Virtu CEO blasts auction model for retail stock trading in US: ‘Zero commission trading will go the way of the dodo bird’

A top Wall Street executive is taking the Securities and Exchange Commission to task over an expected plan to upend the plumbing beneath how everyday investors’ stock trades are executed.

In an interview with Fortune, Virtu Financial CEO Doug Cifu called the recently floated idea of establishing an auction-based model for executing individual investors’ buy and sell orders “academically sophomoric,” warning that an elimination of the current wholesaling model that retail brokerages like Charles Schwab, Robinhood Markets, and others rely on is bound to lead back to a commission-fee-based trading regime in the U.S.

“Zero-commission trading will go the way of the dodo bird,” Cifu said on a call Monday.

Over the last year, Wall Street’s retail trading complex has been caught in the crosshairs of SEC Chair Gary Gensler. At issue is the decades-old structure used by many retail brokerages like Robinhood Markets and Charles Schwab, where customer orders are effectively offloaded to so-called wholesalers like Virtu and Citadel Securities to be executed. In some cases, the brokerages even charge the speedy Wall Street trading shops for the right to execute the order flow—a practice known as payment for order flow.

To market makers, retail brokerages, and others, the structure has helped unlock a new era of democratized finance in the form of commission-free trading—a long-awaited but once unthinkable landmark considering it was less than three years ago that a single stock trade online cost a $6.95 fee in some cases. But consumer and investor advocates have long questioned what the model means for execution quality and conflicts of interest—concerns that Gensler has become outspoken about since joining the SEC in 2021 on the heels of the GameStop saga that briefly ushered a set of equity market structure issues into the national discourse.

So, on June 8, the SEC chair outlined a series of sweeping reforms to the way U.S. stock trading works today—including, notably, one to install an auction-like structure for retail investors’ stock orders to create better “order by order competition,” something Gensler has been highlighting as a goal for months now. “The vast majority of retail marketable orders are flowing to wholesalers that pay for this order flow,” Gensler said at an industry conference. “What’s more, this segmentation means that institutional investors, such as pension funds, don’t get to interact directly with that order flow. This segmentation—which isolates retail orders—may not benefit the retail public as much as orders being exposed to order-by-order competition.”

While the SEC has not yet officially proposed a rule to create an auction structure in U.S. retail stock trading, Cifu and other Wall Street executives are already mounting an aggressive campaign against it—marking the opening salvos of what is bound to be a lengthy and contentious fight in Washington, D.C. over the future of what stock trading looks like in the U.S.

“For better or worse, I’m the self-anointed client guy on the issue,” Cifu said, adding that, if anything, the moves outlined by the SEC stand to be a windfall for Virtu rather than a complication. “I’m not afraid of being very vocal. I’ve never steered away from a fight in my life, and I’m not going to steer away from this fight. I just think the entire concept of it is ass backwards.”

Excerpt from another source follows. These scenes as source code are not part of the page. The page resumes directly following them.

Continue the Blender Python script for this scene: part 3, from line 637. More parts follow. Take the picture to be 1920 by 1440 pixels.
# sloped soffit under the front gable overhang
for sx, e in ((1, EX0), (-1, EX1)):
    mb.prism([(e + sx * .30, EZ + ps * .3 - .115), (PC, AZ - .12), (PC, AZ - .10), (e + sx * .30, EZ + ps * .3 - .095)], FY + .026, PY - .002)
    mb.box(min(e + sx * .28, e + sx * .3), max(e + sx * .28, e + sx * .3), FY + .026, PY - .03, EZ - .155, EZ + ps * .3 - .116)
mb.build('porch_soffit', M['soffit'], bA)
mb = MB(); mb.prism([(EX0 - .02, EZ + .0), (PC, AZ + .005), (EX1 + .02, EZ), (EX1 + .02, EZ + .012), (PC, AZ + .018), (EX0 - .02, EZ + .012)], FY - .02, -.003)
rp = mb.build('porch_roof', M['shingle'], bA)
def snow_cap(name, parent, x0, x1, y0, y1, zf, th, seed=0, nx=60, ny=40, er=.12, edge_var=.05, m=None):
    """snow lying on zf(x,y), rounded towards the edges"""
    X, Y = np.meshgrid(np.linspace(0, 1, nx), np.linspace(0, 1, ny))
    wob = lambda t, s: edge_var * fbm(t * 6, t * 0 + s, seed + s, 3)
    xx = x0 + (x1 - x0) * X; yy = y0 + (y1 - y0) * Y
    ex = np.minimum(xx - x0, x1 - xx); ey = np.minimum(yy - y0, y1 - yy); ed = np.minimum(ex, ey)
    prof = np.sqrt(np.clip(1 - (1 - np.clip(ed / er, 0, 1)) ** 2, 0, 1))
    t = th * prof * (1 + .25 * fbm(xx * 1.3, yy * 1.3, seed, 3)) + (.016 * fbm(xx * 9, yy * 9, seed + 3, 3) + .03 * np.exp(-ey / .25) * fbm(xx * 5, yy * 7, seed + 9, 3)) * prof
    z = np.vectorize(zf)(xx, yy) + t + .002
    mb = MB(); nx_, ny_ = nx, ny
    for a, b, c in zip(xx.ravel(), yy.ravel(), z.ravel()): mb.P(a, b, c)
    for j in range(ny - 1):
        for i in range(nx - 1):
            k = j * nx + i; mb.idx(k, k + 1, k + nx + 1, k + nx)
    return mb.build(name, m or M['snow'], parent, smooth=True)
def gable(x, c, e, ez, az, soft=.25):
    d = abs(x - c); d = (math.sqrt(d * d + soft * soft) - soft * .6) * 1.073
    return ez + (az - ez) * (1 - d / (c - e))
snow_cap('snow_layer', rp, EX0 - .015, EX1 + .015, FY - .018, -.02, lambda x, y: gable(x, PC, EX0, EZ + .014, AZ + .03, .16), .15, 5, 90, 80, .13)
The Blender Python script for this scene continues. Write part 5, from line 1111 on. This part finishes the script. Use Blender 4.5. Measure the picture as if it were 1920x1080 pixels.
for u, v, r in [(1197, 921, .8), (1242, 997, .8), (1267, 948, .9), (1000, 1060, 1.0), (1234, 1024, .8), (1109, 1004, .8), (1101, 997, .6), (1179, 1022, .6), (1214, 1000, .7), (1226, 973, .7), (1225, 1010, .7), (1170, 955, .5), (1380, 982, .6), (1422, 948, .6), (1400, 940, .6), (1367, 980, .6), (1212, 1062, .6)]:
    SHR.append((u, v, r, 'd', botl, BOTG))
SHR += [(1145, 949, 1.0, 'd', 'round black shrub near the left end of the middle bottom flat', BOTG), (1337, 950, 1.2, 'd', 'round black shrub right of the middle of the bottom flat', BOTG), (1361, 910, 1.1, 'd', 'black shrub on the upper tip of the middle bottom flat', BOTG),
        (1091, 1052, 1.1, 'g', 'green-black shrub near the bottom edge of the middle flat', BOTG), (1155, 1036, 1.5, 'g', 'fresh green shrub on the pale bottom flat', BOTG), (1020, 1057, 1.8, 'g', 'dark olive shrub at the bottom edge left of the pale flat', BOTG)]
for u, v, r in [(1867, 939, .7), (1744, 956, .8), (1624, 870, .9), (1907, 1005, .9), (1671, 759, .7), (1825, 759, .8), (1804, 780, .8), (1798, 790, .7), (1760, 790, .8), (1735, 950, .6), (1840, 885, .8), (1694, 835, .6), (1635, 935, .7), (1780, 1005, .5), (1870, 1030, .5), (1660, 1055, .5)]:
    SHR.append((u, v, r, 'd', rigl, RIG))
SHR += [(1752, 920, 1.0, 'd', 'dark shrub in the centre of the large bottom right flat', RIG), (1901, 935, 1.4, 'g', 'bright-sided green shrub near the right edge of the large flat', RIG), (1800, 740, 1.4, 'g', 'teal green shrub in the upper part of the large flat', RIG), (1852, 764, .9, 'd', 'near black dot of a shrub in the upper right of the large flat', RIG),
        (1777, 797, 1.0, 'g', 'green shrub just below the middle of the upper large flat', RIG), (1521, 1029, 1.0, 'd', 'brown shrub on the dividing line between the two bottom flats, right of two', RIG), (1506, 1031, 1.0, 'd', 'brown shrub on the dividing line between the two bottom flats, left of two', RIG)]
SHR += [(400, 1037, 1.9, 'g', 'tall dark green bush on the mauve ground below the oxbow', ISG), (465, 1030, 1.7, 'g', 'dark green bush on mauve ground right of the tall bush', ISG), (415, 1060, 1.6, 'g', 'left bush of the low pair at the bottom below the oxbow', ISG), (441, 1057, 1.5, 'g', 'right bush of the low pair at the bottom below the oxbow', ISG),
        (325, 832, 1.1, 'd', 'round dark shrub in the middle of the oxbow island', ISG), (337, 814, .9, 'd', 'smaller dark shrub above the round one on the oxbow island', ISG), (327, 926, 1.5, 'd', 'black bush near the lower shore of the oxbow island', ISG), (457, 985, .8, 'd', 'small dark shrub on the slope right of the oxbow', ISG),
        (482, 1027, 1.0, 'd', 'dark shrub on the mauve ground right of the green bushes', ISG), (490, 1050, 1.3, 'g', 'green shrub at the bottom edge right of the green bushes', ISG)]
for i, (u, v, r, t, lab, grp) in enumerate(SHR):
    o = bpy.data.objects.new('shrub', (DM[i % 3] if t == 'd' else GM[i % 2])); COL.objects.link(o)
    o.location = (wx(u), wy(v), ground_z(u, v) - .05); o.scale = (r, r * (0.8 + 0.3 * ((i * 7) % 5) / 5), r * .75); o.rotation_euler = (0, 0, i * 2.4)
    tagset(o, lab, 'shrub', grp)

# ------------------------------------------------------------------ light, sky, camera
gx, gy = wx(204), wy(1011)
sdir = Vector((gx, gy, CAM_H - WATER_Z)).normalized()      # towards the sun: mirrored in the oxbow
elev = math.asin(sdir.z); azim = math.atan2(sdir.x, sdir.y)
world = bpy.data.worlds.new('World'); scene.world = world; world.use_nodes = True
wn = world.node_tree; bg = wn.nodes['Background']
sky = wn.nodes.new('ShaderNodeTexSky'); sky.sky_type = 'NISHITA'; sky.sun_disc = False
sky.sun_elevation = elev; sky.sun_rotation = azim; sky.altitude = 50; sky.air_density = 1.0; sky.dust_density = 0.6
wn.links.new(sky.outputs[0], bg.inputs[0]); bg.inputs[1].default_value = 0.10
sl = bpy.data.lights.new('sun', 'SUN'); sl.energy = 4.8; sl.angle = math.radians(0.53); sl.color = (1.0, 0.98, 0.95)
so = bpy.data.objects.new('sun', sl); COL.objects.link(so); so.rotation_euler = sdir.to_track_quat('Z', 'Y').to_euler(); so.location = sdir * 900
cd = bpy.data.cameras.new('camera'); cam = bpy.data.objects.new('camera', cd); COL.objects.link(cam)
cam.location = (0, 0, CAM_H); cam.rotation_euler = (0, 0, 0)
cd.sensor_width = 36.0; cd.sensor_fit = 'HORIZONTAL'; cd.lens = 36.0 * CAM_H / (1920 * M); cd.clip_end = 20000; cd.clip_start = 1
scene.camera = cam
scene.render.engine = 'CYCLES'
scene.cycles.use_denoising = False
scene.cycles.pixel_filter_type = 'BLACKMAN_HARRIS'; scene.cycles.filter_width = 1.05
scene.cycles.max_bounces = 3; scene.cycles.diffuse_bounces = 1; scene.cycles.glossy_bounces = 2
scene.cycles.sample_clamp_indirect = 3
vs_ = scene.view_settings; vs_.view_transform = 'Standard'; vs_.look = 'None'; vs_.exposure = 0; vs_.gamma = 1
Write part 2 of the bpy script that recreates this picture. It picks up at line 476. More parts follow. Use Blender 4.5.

Ultimately, Cifu is not expecting an auction proposal to “ever see the light of day,” he said. And if it did, the one-time Paul Weiss partner is confident that it would be bound for the courts. But the core issue, in Cifu’s eyes, is the fact that the SEC is trying to solve for something that doesn’t need to be solved.

Everyday Americans have been able to buy and sell stocks on brokerage apps without paying a commission fee for the last two-plus years—in large part because wholesalers have helped offset the hits that the likes of Charles Schwab and Morgan Stanley’s E*TRADE have felt in their businesses since going commission free in late 2019, the Virtu CEO said. The current system also allows investors to get better prices on their trades, the executive added.

An auction model, on the other hand, would likely result in a new set of fees that would be bound to be paid by retail customers in the form of commissions once again, Cifu said. The structure would also be “an absolute disaster” for thinly traded stocks, Cifu added, considering it would remove the incentive for a firm like Virtu to make a market in less popular stocks—meaning that spreads would be bound to widen, making capital formation for smaller companies more expensive.

“That is antithetical to one of the three tenants and three purposes of the SEC,” Cifu said, referring to the agency’s three-part mission to “protect investors; maintain fair, orderly, and efficient markets; and facilitate capital formation.” “They would be materially impacting one of the fundamental purposes of the SEC, that’s how screwed up this proposal is.”